Signed-off-by: H. Peter Anvin <hpa@linux.intel.com>
"+" can be a separate token that ends up having to get pulled into the
middle of a floating-point constant. It's not even that strange.
Signed-off-by: H. Peter Anvin <hpa@zytor.com>
Especially when token pasting involves floating-point numbers, we can
have some really strange effects from token pasting: for example,
pasting the two tokens "xyzzy" and "1e+10" ends up with *three*
tokens: "xyzzy1e" "+" "10". The easiest way to deal with this is to
explicitly combine the string and then run tokenize() on it.

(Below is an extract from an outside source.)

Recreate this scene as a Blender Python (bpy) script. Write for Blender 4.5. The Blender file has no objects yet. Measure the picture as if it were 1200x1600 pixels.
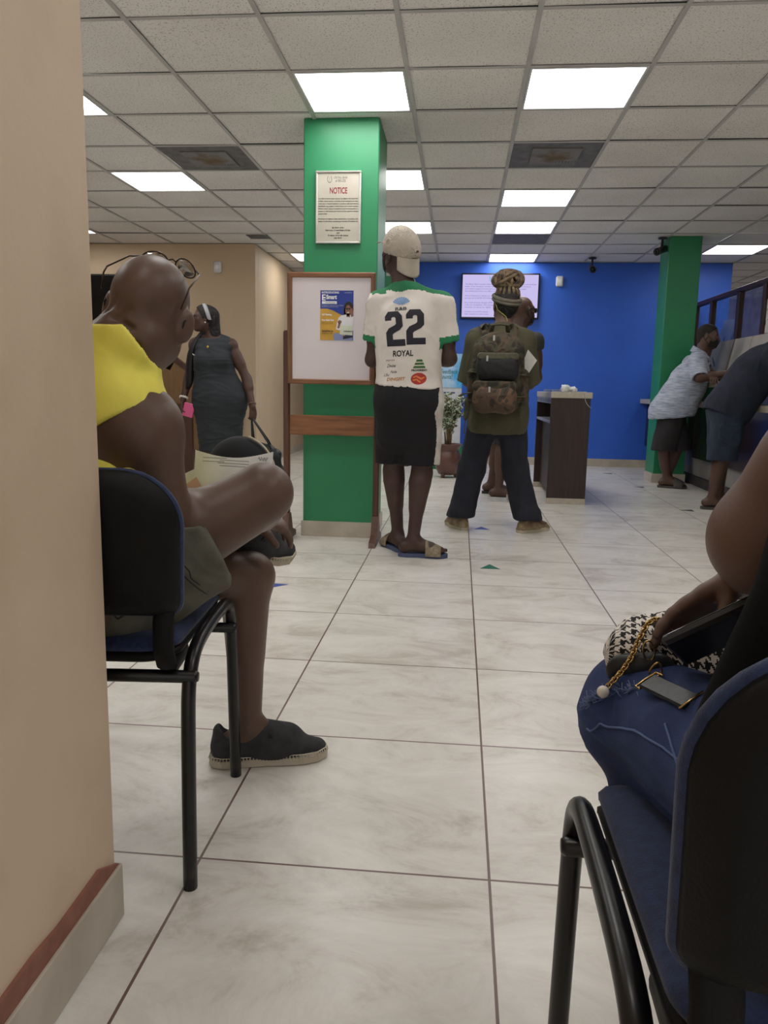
import bpy, bmesh, math, random
import numpy as np
from mathutils import Vector, Matrix, noise as mnoise
from mathutils.bvhtree import BVHTree
random.seed(7); rng = np.random.default_rng(7)
SC = bpy.context.scene
COL = SC.collection
PI = math.pi
def A(*v): return np.array(v, float)
def nrm(v): v = np.asarray(v, float); return v/np.linalg.norm(v)

# ------------------------------------------------------------------ materials
def lin(c):
    c = [x/255 for x in c]
    return tuple((x/12.92 if x <= .04045 else ((x+.055)/1.055)**2.4) for x in c)+(1,)
class NT:
    def __init__(s, m):
        m.use_nodes = True; s.t = m.node_tree; s.t.nodes.clear()
    def n(s, typ, **kw):
        o = s.t.nodes.new(typ)
        for k, v in kw.items():
            if k.startswith('i_'): o.inputs[k[2:].replace('_', ' ')].default_value = v
            else: setattr(o, k, v)
        return o
    def l(s, a, ao, b, bi): s.t.links.new(a.outputs[ao], b.inputs[bi])
MATS = {}
def mat(name, col, rough=.6, col2=None, scale=8, detail=4, bump=0, bscale=None, metal=0, spec=.5, contrast=(.35, .65), stretch=None, coat=0, sheen=0, trans=0, sss=0):
    """principled surface whose colour drifts between two tones by noise"""
    if name in MATS: return MATS[name]
    m = bpy.data.materials.new(name); g = NT(m)
    out = g.n('ShaderNodeOutputMaterial'); p = g.n('ShaderNodeBsdfPrincipled'); g.l(p, 0, out, 0)
    p.inputs['Roughness'].default_value = rough; p.inputs['Metallic'].default_value = metal
    p.inputs['Specular IOR Level'].default_value = spec
    if coat: p.inputs['Coat Weight'].default_value = coat
    if sheen: p.inputs['Sheen Weight'].default_value = sheen
    if trans: p.inputs['Transmission Weight'].default_value = trans
    tc = g.n('ShaderNodeTexCoord'); mp = g.n('ShaderNodeMapping'); g.l(tc, 'Object', mp, 0)
    if stretch: mp.inputs['Scale'].default_value = stretch
    c2 = col2 or tuple(max(0, x*.9) for x in col)
    nz = g.n('ShaderNodeTexNoise'); nz.inputs['Scale'].default_value = scale; nz.inputs['Detail'].default_value = detail
    g.l(mp, 0, nz, 'Vector')
    r = g.n('ShaderNodeValToRGB'); r.color_ramp.elements[0].position = contrast[0]; r.color_ramp.elements[1].position = contrast[1]
    r.color_ramp.elements[0].color = lin(c2); r.color_ramp.elements[1].color = lin(col)
    g.l(nz, 0, r, 0); g.l(r, 0, p, 'Base Color')
    if bump:
        n2 = g.n('ShaderNodeTexNoise'); n2.inputs['Scale'].default_value = bscale or scale*6; n2.inputs['Detail'].default_value = 5
        g.l(mp, 0, n2, 'Vector')
        b = g.n('ShaderNodeBump'); b.inputs['Strength'].default_value = bump; b.inputs['Distance'].default_value = .004
        g.l(n2, 0, b, 'Height'); g.l(b, 0, p, 'Normal')
    MATS[name] = m; return m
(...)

Signed-off-by: H. Peter Anvin <hpa@zytor.com>
The documentation says that constructs with %$...$foo can be used
to access macros from deeper in the context stack. From what
I can tell, that has never actually worked, since we'd enter names
like %$foo into the context-local macro name table. Instead, only
insert the tail of the macro name into the context-local table;
expand get_ctx to also return a pointer to the macro name proper;
this is rather straightforward since we'd usually save away that
name at the point get_ctx is called anyway.
These two really need to be done together, in order for constructs
such as %[%1] to work properly. Furthermore, fix a token-pasting bug
in expand_mmac_params().
Signed-off-by: H. Peter Anvin <hpa@zytor.com>
Use expand_id() for the argument to %use, instead of expand_smacro().

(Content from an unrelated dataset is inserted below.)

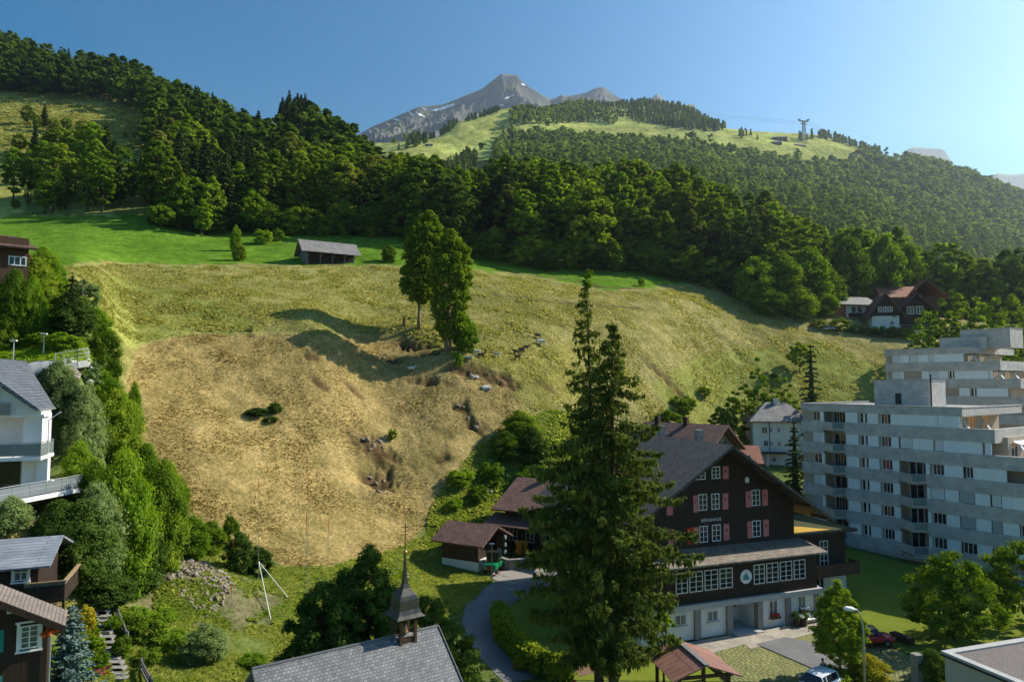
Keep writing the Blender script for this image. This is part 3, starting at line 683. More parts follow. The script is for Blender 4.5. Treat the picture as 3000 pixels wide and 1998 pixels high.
for j, (px_, Y_, top_, sx_, c_, lab) in enumerate([(100,235,400,1.5,0,'broad tree, middle of the clump beside the lowest left pasture'),(60,240,430,1.3,0,'tree left in the clump beside the lowest left pasture'),(150,228,405,1.5,0,'tallest tree of the clump beside the lowest left pasture'),
    (18,232,415,1.3,0,'tree cut by the left edge beside the lowest left pasture'),(172,222,470,1.5,0,'lower tree right in the clump beside the lowest left pasture'),(138,215,485,1.4,0,'bright lower tree in the clump beside the lowest left pasture'),(112,212,520,1.6,0,'lowest bushy tree of the clump beside the lowest left pasture'),(60,226,545,1.6,0,'bushy tree at the foot of the lowest left pasture'),(25,220,575,1.8,0,'low bushy tree at the left foot of the pastures'),
    (250,240,335,1.2,0,'tall dark tree, highest of the column between left pastures and wood'),(290,238,350,1.2,1,'tall dark conifer in the column between left pastures and wood'),(228,243,352,1.2,0,'tall tree left in the column between left pastures and wood'),(262,225,400,1.4,0,'middle tree of the column between left pastures and wood'),(312,230,392,1.3,1,'right conifer of the column between left pastures and wood'),
    (335,222,415,1.4,0,'right leafy tree of the column between left pastures and wood'),(282,214,450,1.4,0,'lowest dark tree of the column between left pastures and wood'),(240,216,480,1.5,0,'lower left tree of the column between left pastures and wood'),
    (50,365,292,1.8,0,'round pale tree standing in the highest left pasture'),(100,360,288,1.2,1,'single spruce standing in the highest left pasture'),(78,352,322,2,0,'bushy tree below the single pasture spruce'),(128,352,330,2,0,'first bushy tree right of the pasture spruce'),(168,350,328,2,0,'second bushy tree right of the pasture spruce'),(205,348,338,2,0,'third bushy tree right of the pasture spruce'),
    (30,300,378,2,0,'left bushy tree of the hedgerow between the pastures'),(74,300,352,1.2,1,'conifer of the hedgerow between the pastures'),(112,298,372,2,0,'middle bushy tree of the hedgerow between the pastures'),(150,297,358,2,0,'taller bushy tree of the hedgerow between the pastures'),(195,292,368,2,0,'right bushy tree of the hedgerow between the pastures'),
    (345,332,374,2,0,'left bush-like tree below the big left pasture'),(372,331,371,2,0,'second bush-like tree below the big left pasture'),(400,330,376,2,0,'third bush-like tree below the big left pasture'),(425,329,379,2,0,'right bush-like tree below the big left pasture')]):
    x_ = (px_-1500)/2000*Y_; z_ = hz(x_, Y_); h_ = (1120-top_)/2000*Y_-z_
    if h_ > 2: put_tree('spruce_tree' if c_ else 'broadleaf_tree', TC[j % 4] if c_ else TB[j % 6], (x_, Y_, z_), h_, j*1.1, lab, sx=sx_ if h_ < 14 else sx_*.9, leafm=L_conif if c_ else (L_fresh if j % 3 == 0 else L_broad))
# the remaining far trees of the crests as one mass
def lowtree(kind, seed):
    if kind == 'b':
        rg_ = random.Random(seed)
        pr = PROF[['round','tall','wide'][seed % 3]]
        return crown(400+seed, pr, 22, 17, 26, .34, 1.5, .9)
    return conifer(500+seed, 26, 7, 11, 6, 7, 1.9, .34)
def lowest(kind, seed):
    if kind == 'b': return crown(420+seed, PROF[['round','wide','tall'][seed % 3]], 22, 9, 9, .42, 2.6, 1.0)
    return conifer(520+seed, 26, 7, 8, 5, 2.2, 3.0, .3)
def wider(t, k): return (t[0]*np.array([k, k, 1.0]), t[1], t[2])
LTb = [wider(lowtree('b', k), 1.3) for k in range(5)]; LTc = [wider(lowtree('c', k), 1.15) for k in range(3)]
LLb = [wider(lowest('b', k), 1.4) for k in range(5)]; LLc = [wider(lowest('c', k), 1.3) for k in range(3)]
def merge_trees(name, items, m, label, cat=None):
    "items: (proto, x, y, z, h, href, rz, tint)"
    V = []; F3 = []; F4 = []; T = []; b = 0
    for (pv, pf, ptn), x, y, z, s, rz, t in items:
        c, n_ = math.cos(rz), math.sin(rz); q = pv*s
        V.append(np.stack([q[:,0]*c-q[:,1]*n_+x, q[:,0]*n_+q[:,1]*c+y, q[:,2]+z], 1)); T.append(ptn+t)
        for f in pf: (F3 if f.shape[1] == 3 else F4).append(f+b)
        b += len(pv)
    me = tinted(name, np.vstack(V), [np.vstack(x) for x in (F3, F4) if x], np.concatenate(T))
    return tag(obj(name, me, m), label, cat, kind='stuff')
its = []
for i, rz in rest:
    if con[i]: its.append((LTc[i % 3], gx[i], gy[i], gz[i], th[i]*1.1/26, rz, -.5+rg.normal()*.15))
    else: its.append((LTb[i % 5], gx[i], gy[i], gz[i], th[i]/22, rz, rg.normal()*.25))
if its: merge_trees('wood', its, leafmat('crest_leaves', (.045,.09,.012), (.10,.165,.02), (.17,.24,.03), .02), 'unbroken mixed wood covering the crest of the left hillside', 'wood')

# ---------------- woods on the far hillside ----------------
WA = [(1450,1000),(1450,430),(1490,400),(1522,398),(1565,390),(1600,406),(1663,396),(1722,404),(1777,408),(1807,396),(1841,408),(2000,414),(2127,426),(2191,440),(2255,450),(2314,462),(2361,474),(2408,465),(2467,453),(2552,449),(2590,478),(2640,478),(2660,470),(2850,508),(3000,560),(3700,700),(3700,1100),(1450,1100)]
WB = [(1700,304),(1760,270),(1830,250),(1900,280),(2000,300),(2075,345),(2135,374),(2100,388),(1990,378),(1900,362),(1800,338),(1700,316)]
WC = [(1488,352),(1497,335),(1544,312),(1600,300),(1722,310),(1800,345),(1810,365),(1713,360),(1660,364),(1595,366),(1497,372)]
WE = [[(1306,500),(1310,462),(1345,452),(1400,460),(1400,500)], [(1392,397),(1400,385),(1432,382),(1430,398)], [(2140,410),(2145,398),(2200,395),(2238,410)], [(2340,412),(2342,400),(2382,400),(2382,412)],
      [(2430,412),(2440,395),(2560,420),(2580,452),(2500,432)], [(2395,408),(2400,396),(2430,398),(2430,410)], [(1160,440),(1200,415),(1300,375),(1345,362),(1345,372),(1215,436)], [(1362,360),(1370,345),(1465,322),(1460,332)]]
gx, gy = np.meshgrid(np.arange(-250, 1300, 10.5), np.arange(480, 1640, 10.5)); gx = gx.ravel()+rg.uniform(-5,5,gx.size); gy = gy.ravel()+rg.uniform(-5,5,gy.size)
k = (gx/gy > -.2) & (gx/gy < .85); gx, gy = gx[k], gy[k]; gz = HF(gx, gy); qx, qy = proj(gx, gy, gz)
w = inpoly(qx, qy, WA)*1 | inpoly(qx, qy, WB)*2 | inpoly(qx, qy, WC)*1
for e in WE: w |= inpoly(qx, qy, e)*2
w = np.where((w == 0) & (rg.random(gx.size) < .012) & (qy < 470), 1, w)
th = rg.uniform(12, 22, gx.size); th = np.where(w == 2, th*.8, th); th = np.where((qy < 372) & (qx < 1850), th*.8, th)
for mp_ in [[(1217,440),(1353,372),(1480,330),(1490,350),(1300,470),(1230,500)],[(1480,372),(1800,366),(2000,385),(2140,400),(2330,412),(2330,452),(2190,424),(2000,396),(1840,388),(1700,378),(1560,368)],[(2330,418),(2400,410),(2550,448),(2460,450),(2350,470)]]:
    for f_ in (0, .5, 1.0):
        a_, b_ = proj(gx, gy, gz+th*f_); w = np.where(inpoly(a_, b_, mp_) & (rg.random(gx.size) < .97), 0, w)
blk = np.zeros(gx.size, bool)
for s in np.linspace(.2, .45, 30): blk |= (H(gx*s, gy*s) > (gz+th)*s) & (gy*s < 1000)
for s in np.linspace(.46, .985, 60): blk |= (gy*s > 480) & (HF(gx*s, gy*s) + 5 > (gz+th)*s)
its = []
fcon = (fbm(gx/90, gy/90, 81) + rg.normal(size=gx.size)*.25 > .75) | (w == 2)
for i in np.where((w > 0) & ~blk)[0]:
    near = gy[i] < 900
    if fcon[i]: its.append(((LTc if near else LLc)[i % 3], gx[i], gy[i], gz[i]-1, th[i]*1.15/26, rg.uniform(0,6.3), -.45+rg.normal()*.2))
    else: its.append(((LTb if near else LLb)[i % 5], gx[i], gy[i], gz[i]-2, th[i]/22*1.18, rg.uniform(0,6.3), .25+rg.normal()*.5))
print('far trees', len(its))
merge_trees('distant_wood', its, L_far, 'hazy mixed wood covering the distant alpine hillside', 'wood')
# ---------------- building materials ----------------
M_dwood = mat('dark_wood', (.020,.012,.008), (.045,.026,.017), .75, 1.2, (6,6,.6), .5, 8, dist=.02)
M_bwood = mat('brown_wood', (.055,.030,.018), (.095,.052,.030), .8, 1.2, (6,6,.6), .5, 8, dist=.02)
M_gwood = mat('weathered_wood', (.10,.10,.095), (.19,.18,.165), .9, 1.2, (5,5,.5), .6, 8, dist=.02)
M_plast = mat('white_plaster', (.74,.73,.70), (.66,.65,.62), .9, .7, bump=.15, bscale=30, dist=.01)
M_beige = mat('beige_plaster', (.52,.40,.25), (.44,.33,.2), .9, .7, bump=.15, bscale=30, dist=.01)
M_cream = mat('cream_wall', (.50,.46,.36), (.45,.41,.32), .9, .6, bump=.15, bscale=30, dist=.01)
M_white = mat('white_paint', (.78,.78,.77), (.70,.70,.69), .5, 2, bump=0)
M_grayp = mat('grey_metal', (.30,.31,.32), (.24,.25,.26), .45, 2, bump=0, metal=.4)
M_glass = mat('window_glass', (.012,.015,.018), (.02,.024,.028), .06, .8, bump=.04, bscale=1.2, spec=.6)
M_curt = mat('curtained_glass', (.22,.23,.23), (.03,.035,.04), .12, .9, (3,3,.3), bump=0, spec=.6)
M_stone = mat('rubble_stone', (.16,.15,.14), (.30,.28,.26), .95, 4, bump=1, bscale=5, c3=(.08,.075,.07), dist=.08)
M_red = mat('red_paint', (.55,.03,.025), (.42,.025,.02), .5, 2, bump=0)
M_pink = mat('faded_red_shutter', (.62,.20,.20), (.52,.16,.16), .7, 1.5, (2,2,.4), .2, 12, dist=.01)
M_turq = mat('turquoise_paint', (.01,.24,.20), (.01,.19,.16), .5, 2, bump=0)
M_conc = mat('concrete', (.46,.45,.43), (.36,.355,.34), .9, 1.1, bump=.3, bscale=10, dist=.01)
M_iron = mat('dark_iron', (.03,.03,.032), (.05,.05,.05), .5, 2, bump=0, metal=.7)
M_t_dark = tilemat('dark_grey_tiles', (.075,.072,.07), (.12,.115,.11), (.02,.02,.02), .3, .28)
M_t_brown = tilemat('brown_tiles', (.12,.065,.052), (.18,.10,.08), (.03,.018,.015), .34, .34)
M_t_blue = tilemat('blue_grey_tiles', (.13,.145,.17), (.17,.19,.22), (.04,.045,.055), .34, .36, .45, 1)
M_t_red = tilemat('red_tiles', (.34,.12,.07), (.44,.17,.10), (.12,.04,.03), .26, .3)
M_slate = tilemat('slate', (.13,.14,.15), (.23,.235,.24), (.085,.09,.095), .2, .17, .6, .5, msz=.02)
M_shing = tilemat('wood_shingles', (.24,.20,.16), (.36,.31,.25), (.10,.08,.06), .3, .3, .9)
M_t_grey = tilemat('grey_tiles', (.20,.195,.19), (.29,.28,.27), (.10,.1,.1), .4, .35)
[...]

This really makes more sense for a "naked" argument. This is a
semantic change, but is unlikely to break any real code.
Signed-off-by: H. Peter Anvin <hpa@zytor.com>
Allow the %pop directive to take an identifier (an assert on the
context name); unify the parsing parts of %push, %repl, and %pop.
Signed-off-by: H. Peter Anvin <hpa@zytor.com>
Fix the case where the terminal token pastes with the first token of
the unmodified sequence. This is a really ugly version; we need to
merge the two instances plus the one in expand_mmac_params().
Signed-off-by: H. Peter Anvin <hpa@zytor.com>
When locating the end of a %[...] construct, we need to end up with
the pointer pointing to the terminating character.
Signed-off-by: H. Peter Anvin <hpa@zytor.com>
Linked lists where an element may be deleted or substituted during
processing can be subtle to deal with. Fix the iteration conditions
in this particular case.
Signed-off-by: H. Peter Anvin <hpa@zytor.com>
Add a new builtin macro, __PASS__, which is either 1 (for a
preparatory pass), 2 (for a final pass, including preprocessor only),
or 0 (for dependency generation.) This might be useful in special
contexts.
Signed-off-by: H. Peter Anvin <hpa@zytor.com>
Since the error directives, including %warning, are now issued in the
final pass only, it is important that we do *not* pass ERR_PASS1 with
%warning. Rather than playing even more ugly games in error(),
require ERR_PASS1 to be passed in with warnings elsewhere in the
preprocessor, just like the rest of the system.